As Island students settle into a new school year, school business administrator Amy Tierney said she will spend the fall the way she always does: supporting her staff and district accountants as they put together reports for the state.

“It’s huge, and we have to do five of them because we have five districts,” she said. High school accountant Mark Friedman does most of the high school’s report, and accountant Lynn Rebello does most of the up-Island report.

“And I do Edgartown, Tisbury and Oak Bluffs myself,” Ms. Tierney said.

The work spills into her evenings and weekends until Thanksgiving.

School budgets together add up to about $50 million a year, a total that surpasses the budget of every town on the Island. The regional high school alone has an annual budget of about $20 million.

“Those two districts are a unique municipality,” she said of the high school, which is paid for by all six towns, and the up-Island regional school district, which includes the three up-Island towns and two schools. “We run all of the cash and all of the payroll and pay all the bills, so we’re really running that municipality,” she said.

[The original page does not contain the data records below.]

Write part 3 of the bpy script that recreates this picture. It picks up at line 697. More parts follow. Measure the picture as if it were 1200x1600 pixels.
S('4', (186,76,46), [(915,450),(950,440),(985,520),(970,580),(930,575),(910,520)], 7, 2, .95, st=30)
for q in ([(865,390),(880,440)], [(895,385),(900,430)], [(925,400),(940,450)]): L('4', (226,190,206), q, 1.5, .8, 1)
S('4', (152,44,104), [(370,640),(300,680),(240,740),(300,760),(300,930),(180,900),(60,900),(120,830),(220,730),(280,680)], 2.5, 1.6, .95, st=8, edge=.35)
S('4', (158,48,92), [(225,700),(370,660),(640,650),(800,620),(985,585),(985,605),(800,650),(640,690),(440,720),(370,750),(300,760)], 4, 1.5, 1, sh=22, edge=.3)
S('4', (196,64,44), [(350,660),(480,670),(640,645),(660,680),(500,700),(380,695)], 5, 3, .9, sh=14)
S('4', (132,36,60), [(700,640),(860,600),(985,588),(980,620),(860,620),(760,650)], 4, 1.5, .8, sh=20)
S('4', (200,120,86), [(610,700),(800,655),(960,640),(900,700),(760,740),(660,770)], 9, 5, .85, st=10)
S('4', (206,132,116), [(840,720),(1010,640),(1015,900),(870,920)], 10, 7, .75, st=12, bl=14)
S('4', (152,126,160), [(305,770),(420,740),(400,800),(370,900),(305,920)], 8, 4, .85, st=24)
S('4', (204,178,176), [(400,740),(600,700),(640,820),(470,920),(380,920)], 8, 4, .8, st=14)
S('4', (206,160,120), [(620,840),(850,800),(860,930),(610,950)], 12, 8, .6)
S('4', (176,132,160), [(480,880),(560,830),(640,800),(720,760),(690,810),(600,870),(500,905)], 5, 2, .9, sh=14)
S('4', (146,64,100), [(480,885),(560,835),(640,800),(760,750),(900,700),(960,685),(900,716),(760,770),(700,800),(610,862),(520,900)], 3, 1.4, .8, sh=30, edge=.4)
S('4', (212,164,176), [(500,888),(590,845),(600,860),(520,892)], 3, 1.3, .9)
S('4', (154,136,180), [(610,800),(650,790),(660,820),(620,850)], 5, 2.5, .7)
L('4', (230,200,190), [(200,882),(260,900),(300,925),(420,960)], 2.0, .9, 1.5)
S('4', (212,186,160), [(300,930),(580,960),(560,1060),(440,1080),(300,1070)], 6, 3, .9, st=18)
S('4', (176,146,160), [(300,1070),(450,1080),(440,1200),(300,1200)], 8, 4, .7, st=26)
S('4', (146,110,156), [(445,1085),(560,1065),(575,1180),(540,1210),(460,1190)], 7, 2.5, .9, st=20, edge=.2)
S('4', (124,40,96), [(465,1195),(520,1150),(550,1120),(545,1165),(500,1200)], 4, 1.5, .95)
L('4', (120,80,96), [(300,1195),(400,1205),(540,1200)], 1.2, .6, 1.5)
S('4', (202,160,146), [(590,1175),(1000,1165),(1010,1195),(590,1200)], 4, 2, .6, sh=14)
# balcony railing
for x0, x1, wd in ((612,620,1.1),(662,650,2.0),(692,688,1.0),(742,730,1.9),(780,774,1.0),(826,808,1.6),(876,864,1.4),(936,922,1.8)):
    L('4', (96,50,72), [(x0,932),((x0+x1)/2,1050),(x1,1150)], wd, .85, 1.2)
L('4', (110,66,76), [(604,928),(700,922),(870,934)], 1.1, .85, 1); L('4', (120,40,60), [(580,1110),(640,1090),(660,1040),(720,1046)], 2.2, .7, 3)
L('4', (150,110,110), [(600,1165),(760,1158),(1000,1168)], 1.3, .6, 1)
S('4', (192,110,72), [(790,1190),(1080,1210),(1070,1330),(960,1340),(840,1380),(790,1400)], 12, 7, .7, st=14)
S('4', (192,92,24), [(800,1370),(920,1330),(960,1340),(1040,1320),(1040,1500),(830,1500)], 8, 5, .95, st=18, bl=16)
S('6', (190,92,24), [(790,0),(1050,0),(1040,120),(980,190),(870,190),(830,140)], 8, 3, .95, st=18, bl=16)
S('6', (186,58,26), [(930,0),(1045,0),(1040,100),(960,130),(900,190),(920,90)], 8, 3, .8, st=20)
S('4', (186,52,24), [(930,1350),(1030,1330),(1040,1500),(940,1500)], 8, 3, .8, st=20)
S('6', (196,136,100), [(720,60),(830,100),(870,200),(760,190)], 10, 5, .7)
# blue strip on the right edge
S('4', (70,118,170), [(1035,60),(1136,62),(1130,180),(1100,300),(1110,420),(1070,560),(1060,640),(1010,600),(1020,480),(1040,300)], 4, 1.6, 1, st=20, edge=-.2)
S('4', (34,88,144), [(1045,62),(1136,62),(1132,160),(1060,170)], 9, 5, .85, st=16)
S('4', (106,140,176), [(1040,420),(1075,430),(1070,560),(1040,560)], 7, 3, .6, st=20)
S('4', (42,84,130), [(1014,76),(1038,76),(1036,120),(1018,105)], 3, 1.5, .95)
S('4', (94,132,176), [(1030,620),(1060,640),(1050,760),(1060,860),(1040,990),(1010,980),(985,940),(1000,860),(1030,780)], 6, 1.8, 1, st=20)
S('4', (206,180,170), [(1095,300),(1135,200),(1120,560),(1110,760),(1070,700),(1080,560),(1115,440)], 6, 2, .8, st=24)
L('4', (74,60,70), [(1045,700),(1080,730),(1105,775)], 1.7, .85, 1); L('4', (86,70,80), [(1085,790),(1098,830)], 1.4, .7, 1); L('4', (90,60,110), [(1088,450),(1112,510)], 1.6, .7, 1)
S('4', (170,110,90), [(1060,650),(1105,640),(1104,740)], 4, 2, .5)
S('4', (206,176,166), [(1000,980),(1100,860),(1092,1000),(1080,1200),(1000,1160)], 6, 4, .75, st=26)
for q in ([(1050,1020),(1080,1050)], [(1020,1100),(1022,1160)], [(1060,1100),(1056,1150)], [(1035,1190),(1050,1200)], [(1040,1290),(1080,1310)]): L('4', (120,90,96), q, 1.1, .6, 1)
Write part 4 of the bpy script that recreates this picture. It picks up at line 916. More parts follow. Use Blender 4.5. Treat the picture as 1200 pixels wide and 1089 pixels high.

Before taking the school business job in 2002, she was town accountant in Chilmark. She has also been assistant to the town accountant in Tisbury and has served on Tisbury’s finance committee and school committee.

This year, she was elected by about 350 of her peers at other schools as president of the Massachusetts Association of School Business Officials (MASBO). She said involvement with the group has allowed her to travel around the country to see how other school systems are funded. It has also brought her together with school business administrators from other countries.

“When we get together, they’re like another family to me,” she said. “They’re all people like me that do what I do and understand the craziness of this type of a job.”

Each month she attends dozens of school committee, budget and facilities meetings. She carries a small case loaded with 16 flash drives to track among other things, large building and facilities projects being put out to bid. If she can’t make a meeting, it’s not unusual for committee members to declare progress impossible without her presence and guidance.

Despite their five separate and sovereign districts, each containing a different combination of towns and schools, Island public schools share special education funds through the superintendency union. Transportation services are shared as well, with a budget that tops $1.5 million. Then there are the 20 or more scholarship funds Ms. Tierney’s office manages.

“At Class Night, we gave away almost $2 million this year,” she said. “All that money comes through different trust funds through the families and the earnings on those trusts.”

In her office, a photograph of her daughter, Andrea, taken in 1999, hangs on the wall. It shows Andrea sitting at her third grade desk at the Tisbury school, glasses sliding down her nose, pencil in hand.

“This to me is the purpose,” Ms. Tierney said. “It’s so important.”